DANIŞTAY TETKİK HÂKİMİ … 'IN DÜŞÜNCESİ: Temyiz isteminin reddi gerektiği düşünülmektedir.
TÜRK MİLLETİ ADINA
Karar veren Danıştay Üçüncü Dairesince, Tetkik Hâkiminin açıklamaları dinlendikten ve dosyadaki belgeler incelendikten sonra gereği görüşüldü:
HUKUKİ DEĞERLENDİRME:
Bölge idare mahkemelerinin nihai kararlarının temyizen bozulması, 2577 sayılı İdari Yargılama Usulü Kanunu'nun 49. maddesinde yer alan sebeplerden birinin varlığı hâlinde mümkündür.

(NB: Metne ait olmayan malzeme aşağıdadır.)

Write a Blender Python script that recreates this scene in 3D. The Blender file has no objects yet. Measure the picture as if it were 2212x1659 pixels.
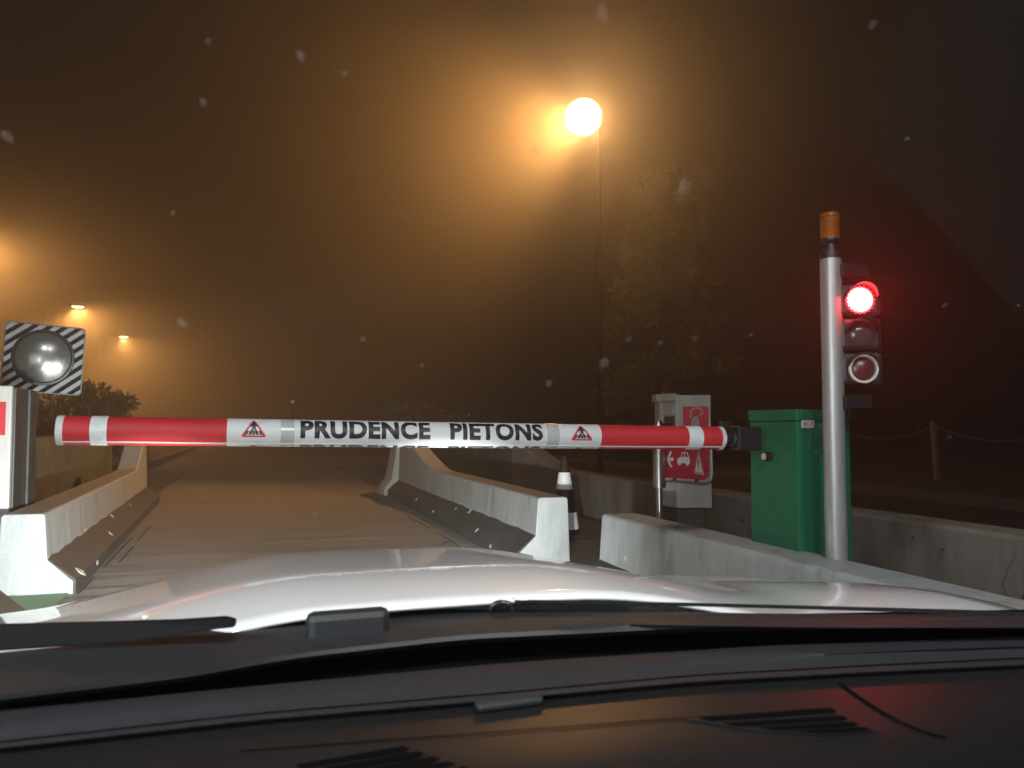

Temyizen incelenen karar usul ve hukuka uygun olup, dilekçede ileri sürülen temyiz nedenleri kararın bozulmasını gerektirecek nitelikte görülmemiştir.
KARAR SONUCU:
Açıklanan nedenlerle;
1. Temyiz isteminin reddine,
2. … Bölge İdare Mahkemesi … Vergi Dava Dairesinin … tarih ve E:… , K:… sayılı kararının ONANMASINA,
3. Davacıdan 492 sayılı Harçlar Kanununa bağlı (3) sayılı Tarife uyarınca … -TL maktu harç alınmasına,
4. 2577 sayılı İdari Yargılama Usulü Kanunu'nun 50. maddesi uyarınca, kararın taraflara tebliğini ve bir örneğinin de belirtilen Vergi Dava Dairesine gönderilmesini teminen dosyanın kararı veren ilk derece mahkemesine gönderilmesine, 23/12/2021 tarihinde oybirliğiyle kesin olarak karar verildi.